--- WHAT YOU ARE ASKED TO DO ---
Will you return, word for word, only the lines from the top of the data below down to and including the one with "left wall', 'skirting')"?

* * * * * * * * *

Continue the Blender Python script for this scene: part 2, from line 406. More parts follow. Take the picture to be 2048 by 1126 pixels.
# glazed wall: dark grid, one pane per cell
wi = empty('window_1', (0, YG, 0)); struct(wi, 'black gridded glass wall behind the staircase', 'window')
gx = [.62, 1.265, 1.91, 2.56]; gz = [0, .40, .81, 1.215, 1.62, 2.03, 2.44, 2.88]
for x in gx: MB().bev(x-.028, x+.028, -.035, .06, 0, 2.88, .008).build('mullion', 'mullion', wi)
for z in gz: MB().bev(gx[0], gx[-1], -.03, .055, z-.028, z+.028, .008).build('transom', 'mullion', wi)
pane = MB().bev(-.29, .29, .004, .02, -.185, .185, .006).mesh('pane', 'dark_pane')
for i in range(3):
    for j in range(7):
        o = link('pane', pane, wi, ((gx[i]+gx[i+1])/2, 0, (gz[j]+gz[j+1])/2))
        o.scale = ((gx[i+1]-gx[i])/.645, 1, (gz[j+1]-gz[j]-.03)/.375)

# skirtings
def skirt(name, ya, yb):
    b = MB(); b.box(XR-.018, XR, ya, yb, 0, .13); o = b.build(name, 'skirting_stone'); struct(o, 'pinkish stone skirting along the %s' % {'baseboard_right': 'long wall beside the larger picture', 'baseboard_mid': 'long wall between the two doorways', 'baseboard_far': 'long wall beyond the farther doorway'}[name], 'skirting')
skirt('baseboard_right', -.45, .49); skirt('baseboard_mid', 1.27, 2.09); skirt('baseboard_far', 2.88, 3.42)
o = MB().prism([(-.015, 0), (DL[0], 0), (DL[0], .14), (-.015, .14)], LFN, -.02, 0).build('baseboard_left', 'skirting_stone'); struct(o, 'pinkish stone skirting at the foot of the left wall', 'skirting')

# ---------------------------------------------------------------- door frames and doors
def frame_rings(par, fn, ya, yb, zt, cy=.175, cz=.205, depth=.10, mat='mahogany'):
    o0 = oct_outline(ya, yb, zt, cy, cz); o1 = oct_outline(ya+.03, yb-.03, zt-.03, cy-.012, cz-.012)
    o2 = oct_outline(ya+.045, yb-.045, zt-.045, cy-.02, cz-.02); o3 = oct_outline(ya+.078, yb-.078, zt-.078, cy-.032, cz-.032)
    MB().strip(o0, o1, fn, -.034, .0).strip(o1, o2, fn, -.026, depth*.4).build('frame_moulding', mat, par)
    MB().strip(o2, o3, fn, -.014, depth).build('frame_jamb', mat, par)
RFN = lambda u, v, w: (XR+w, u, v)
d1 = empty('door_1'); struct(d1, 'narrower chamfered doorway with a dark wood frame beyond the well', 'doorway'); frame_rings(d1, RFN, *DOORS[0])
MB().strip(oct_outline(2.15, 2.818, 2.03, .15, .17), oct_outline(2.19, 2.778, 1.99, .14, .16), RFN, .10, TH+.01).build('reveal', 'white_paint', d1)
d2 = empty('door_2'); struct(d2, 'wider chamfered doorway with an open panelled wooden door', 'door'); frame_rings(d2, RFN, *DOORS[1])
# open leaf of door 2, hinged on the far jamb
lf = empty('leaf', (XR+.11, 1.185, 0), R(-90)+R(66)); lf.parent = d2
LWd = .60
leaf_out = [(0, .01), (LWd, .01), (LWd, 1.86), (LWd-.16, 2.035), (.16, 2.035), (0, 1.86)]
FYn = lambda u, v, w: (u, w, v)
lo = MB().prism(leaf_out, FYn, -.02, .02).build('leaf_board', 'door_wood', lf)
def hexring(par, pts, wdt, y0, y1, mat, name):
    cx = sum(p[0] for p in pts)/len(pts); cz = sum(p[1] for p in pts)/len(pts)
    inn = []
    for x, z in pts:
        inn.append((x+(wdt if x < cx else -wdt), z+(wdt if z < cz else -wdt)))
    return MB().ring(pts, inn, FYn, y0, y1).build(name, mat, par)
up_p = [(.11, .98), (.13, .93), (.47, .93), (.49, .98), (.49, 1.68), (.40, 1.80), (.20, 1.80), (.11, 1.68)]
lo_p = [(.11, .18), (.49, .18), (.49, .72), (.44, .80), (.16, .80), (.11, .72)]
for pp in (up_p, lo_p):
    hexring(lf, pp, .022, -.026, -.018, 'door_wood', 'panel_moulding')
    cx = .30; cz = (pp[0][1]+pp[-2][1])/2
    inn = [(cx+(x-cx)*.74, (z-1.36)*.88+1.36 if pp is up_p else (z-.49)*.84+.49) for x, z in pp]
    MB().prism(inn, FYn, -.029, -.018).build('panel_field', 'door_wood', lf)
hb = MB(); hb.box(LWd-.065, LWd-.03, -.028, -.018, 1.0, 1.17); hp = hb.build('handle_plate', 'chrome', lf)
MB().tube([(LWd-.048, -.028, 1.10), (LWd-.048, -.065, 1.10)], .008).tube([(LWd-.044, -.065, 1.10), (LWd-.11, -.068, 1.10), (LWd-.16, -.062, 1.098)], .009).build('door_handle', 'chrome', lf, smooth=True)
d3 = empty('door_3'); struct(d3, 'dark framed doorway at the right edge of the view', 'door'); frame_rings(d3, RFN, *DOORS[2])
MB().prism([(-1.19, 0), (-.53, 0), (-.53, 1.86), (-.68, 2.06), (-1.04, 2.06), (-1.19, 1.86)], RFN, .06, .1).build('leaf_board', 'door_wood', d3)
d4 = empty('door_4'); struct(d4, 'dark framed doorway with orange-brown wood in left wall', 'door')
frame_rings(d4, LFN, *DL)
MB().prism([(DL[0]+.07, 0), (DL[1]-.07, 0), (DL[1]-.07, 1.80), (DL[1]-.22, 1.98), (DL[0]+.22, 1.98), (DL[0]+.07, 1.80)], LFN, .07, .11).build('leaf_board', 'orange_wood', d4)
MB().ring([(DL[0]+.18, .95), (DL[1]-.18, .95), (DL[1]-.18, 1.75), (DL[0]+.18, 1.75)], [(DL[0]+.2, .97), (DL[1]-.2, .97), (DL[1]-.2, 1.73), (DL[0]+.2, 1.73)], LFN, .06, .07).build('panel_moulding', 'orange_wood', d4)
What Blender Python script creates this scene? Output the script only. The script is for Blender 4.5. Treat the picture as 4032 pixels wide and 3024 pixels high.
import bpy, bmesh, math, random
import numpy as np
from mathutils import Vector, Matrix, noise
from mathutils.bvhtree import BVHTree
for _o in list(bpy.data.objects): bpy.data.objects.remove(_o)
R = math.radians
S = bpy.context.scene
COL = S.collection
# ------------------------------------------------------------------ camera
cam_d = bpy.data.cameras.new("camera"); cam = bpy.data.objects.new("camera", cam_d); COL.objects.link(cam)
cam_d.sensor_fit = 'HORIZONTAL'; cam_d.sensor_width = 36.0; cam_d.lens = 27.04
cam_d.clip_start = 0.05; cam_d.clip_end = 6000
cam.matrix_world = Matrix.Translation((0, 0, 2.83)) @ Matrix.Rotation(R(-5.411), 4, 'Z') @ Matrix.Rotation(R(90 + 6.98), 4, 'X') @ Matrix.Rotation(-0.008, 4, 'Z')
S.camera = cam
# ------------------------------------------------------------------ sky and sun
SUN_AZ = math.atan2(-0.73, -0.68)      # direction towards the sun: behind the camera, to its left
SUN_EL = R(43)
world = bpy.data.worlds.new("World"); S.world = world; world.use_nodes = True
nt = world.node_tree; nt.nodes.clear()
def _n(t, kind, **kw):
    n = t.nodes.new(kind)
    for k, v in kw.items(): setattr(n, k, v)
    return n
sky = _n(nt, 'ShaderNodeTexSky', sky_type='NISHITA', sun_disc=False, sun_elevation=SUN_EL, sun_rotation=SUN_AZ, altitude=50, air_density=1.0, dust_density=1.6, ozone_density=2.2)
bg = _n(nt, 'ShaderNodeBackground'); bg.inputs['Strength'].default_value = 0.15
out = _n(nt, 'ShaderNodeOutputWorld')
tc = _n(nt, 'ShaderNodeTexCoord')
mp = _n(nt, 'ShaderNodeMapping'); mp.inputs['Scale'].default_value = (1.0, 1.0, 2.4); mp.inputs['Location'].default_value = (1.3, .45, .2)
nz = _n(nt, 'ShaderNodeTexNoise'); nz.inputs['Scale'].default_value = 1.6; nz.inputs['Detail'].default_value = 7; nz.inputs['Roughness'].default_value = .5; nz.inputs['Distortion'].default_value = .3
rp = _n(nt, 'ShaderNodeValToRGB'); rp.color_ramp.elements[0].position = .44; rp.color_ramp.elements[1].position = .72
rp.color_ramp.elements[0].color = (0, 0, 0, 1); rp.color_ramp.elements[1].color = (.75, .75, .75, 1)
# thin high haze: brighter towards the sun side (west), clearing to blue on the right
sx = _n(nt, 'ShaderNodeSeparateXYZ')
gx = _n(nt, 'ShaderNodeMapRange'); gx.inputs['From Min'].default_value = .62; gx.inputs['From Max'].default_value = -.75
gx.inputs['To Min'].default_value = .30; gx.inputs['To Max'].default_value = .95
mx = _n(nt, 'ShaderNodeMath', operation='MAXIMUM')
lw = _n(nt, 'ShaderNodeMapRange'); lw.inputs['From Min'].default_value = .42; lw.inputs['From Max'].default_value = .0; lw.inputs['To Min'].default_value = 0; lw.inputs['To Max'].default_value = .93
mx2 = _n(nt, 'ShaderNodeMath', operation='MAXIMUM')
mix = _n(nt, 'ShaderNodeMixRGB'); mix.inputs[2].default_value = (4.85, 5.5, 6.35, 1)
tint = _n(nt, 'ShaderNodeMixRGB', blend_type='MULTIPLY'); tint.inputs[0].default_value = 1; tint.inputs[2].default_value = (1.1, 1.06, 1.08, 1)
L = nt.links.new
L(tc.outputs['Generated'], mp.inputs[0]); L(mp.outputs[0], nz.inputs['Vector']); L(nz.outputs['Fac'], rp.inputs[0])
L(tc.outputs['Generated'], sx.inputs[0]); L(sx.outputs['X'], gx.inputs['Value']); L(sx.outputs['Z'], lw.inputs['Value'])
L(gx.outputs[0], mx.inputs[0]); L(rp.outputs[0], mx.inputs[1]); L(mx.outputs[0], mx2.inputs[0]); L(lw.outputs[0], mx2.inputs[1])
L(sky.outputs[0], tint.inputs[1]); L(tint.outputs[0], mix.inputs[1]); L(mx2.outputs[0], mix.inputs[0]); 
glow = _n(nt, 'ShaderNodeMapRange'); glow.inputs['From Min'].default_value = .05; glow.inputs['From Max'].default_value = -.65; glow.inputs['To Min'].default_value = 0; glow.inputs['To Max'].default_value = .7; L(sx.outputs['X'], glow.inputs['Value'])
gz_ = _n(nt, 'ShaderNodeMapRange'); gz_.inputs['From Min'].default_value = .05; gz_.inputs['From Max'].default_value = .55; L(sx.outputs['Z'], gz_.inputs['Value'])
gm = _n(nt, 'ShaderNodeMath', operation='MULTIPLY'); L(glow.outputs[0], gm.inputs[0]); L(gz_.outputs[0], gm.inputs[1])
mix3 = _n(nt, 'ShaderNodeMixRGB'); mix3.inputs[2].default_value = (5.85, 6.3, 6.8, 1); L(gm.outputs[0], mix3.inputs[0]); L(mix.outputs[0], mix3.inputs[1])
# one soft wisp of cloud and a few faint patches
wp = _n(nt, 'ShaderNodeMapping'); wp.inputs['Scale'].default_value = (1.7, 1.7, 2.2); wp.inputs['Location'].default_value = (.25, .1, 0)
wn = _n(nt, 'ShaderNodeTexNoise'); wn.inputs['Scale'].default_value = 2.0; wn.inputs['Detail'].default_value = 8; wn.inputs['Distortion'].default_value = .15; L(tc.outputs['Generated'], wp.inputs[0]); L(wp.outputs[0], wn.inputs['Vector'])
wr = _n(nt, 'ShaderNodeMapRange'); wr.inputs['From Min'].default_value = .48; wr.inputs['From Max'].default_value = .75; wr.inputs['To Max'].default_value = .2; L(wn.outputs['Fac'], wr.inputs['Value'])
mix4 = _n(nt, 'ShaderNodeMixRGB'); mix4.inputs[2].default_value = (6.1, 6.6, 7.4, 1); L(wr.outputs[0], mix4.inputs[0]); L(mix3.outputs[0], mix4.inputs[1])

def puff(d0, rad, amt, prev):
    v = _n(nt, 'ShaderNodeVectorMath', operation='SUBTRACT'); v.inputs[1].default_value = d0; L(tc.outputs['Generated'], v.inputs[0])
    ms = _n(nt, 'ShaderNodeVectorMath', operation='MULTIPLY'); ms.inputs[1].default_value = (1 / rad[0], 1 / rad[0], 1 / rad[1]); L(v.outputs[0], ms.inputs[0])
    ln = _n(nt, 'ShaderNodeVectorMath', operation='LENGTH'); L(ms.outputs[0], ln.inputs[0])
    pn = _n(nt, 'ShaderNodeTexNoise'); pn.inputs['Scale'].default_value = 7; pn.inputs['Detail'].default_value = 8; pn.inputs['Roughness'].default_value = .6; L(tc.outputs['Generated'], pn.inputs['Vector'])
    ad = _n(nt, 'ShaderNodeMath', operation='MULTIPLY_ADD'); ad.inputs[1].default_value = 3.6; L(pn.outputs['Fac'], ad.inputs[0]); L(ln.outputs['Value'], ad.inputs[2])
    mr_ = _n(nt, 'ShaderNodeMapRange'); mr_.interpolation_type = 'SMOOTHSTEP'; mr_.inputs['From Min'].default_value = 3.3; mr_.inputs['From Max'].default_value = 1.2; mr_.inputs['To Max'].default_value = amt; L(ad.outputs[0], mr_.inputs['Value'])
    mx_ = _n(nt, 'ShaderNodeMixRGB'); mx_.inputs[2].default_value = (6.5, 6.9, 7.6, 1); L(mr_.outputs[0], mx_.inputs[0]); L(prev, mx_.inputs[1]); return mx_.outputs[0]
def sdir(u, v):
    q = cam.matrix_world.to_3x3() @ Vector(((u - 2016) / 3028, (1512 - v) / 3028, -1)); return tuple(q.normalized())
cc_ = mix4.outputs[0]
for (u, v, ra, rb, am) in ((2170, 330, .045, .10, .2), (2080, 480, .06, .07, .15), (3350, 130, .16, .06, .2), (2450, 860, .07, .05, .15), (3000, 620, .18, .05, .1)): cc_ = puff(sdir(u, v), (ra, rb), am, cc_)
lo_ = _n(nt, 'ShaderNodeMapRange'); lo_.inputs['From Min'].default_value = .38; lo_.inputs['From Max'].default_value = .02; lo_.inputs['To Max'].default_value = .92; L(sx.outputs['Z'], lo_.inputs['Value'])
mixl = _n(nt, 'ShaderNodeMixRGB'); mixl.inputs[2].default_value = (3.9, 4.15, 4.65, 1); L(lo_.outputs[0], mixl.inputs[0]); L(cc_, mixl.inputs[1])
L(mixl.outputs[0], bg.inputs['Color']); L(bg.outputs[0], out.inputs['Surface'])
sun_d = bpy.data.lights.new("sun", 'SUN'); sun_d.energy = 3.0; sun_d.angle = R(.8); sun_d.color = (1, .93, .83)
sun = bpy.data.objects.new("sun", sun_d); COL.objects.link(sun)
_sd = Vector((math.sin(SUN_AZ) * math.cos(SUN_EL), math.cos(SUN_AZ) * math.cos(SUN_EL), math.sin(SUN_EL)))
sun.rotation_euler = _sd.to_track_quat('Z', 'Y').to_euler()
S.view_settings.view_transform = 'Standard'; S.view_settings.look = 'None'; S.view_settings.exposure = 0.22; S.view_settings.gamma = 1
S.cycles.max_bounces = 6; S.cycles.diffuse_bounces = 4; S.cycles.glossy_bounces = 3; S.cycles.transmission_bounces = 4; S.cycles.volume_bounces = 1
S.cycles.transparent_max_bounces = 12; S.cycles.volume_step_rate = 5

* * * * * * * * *

--- FINAL ANSWER ---
Continue the Blender Python script for this scene: part 2, from line 406. More parts follow. Take the picture to be 2048 by 1126 pixels.
# glazed wall: dark grid, one pane per cell
wi = empty('window_1', (0, YG, 0)); struct(wi, 'black gridded glass wall behind the staircase', 'window')
gx = [.62, 1.265, 1.91, 2.56]; gz = [0, .40, .81, 1.215, 1.62, 2.03, 2.44, 2.88]
for x in gx: MB().bev(x-.028, x+.028, -.035, .06, 0, 2.88, .008).build('mullion', 'mullion', wi)
for z in gz: MB().bev(gx[0], gx[-1], -.03, .055, z-.028, z+.028, .008).build('transom', 'mullion', wi)
pane = MB().bev(-.29, .29, .004, .02, -.185, .185, .006).mesh('pane', 'dark_pane')
for i in range(3):
    for j in range(7):
        o = link('pane', pane, wi, ((gx[i]+gx[i+1])/2, 0, (gz[j]+gz[j+1])/2))
        o.scale = ((gx[i+1]-gx[i])/.645, 1, (gz[j+1]-gz[j]-.03)/.375)

# skirtings
def skirt(name, ya, yb):
    b = MB(); b.box(XR-.018, XR, ya, yb, 0, .13); o = b.build(name, 'skirting_stone'); struct(o, 'pinkish stone skirting along the %s' % {'baseboard_right': 'long wall beside the larger picture', 'baseboard_mid': 'long wall between the two doorways', 'baseboard_far': 'long wall beyond the farther doorway'}[name], 'skirting')
skirt('baseboard_right', -.45, .49); skirt('baseboard_mid', 1.27, 2.09); skirt('baseboard_far', 2.88, 3.42)
o = MB().prism([(-.015, 0), (DL[0], 0), (DL[0], .14), (-.015, .14)], LFN, -.02, 0).build('baseboard_left', 'skirting_stone'); struct(o, 'pinkish stone skirting at the foot of the left wall', 'skirting')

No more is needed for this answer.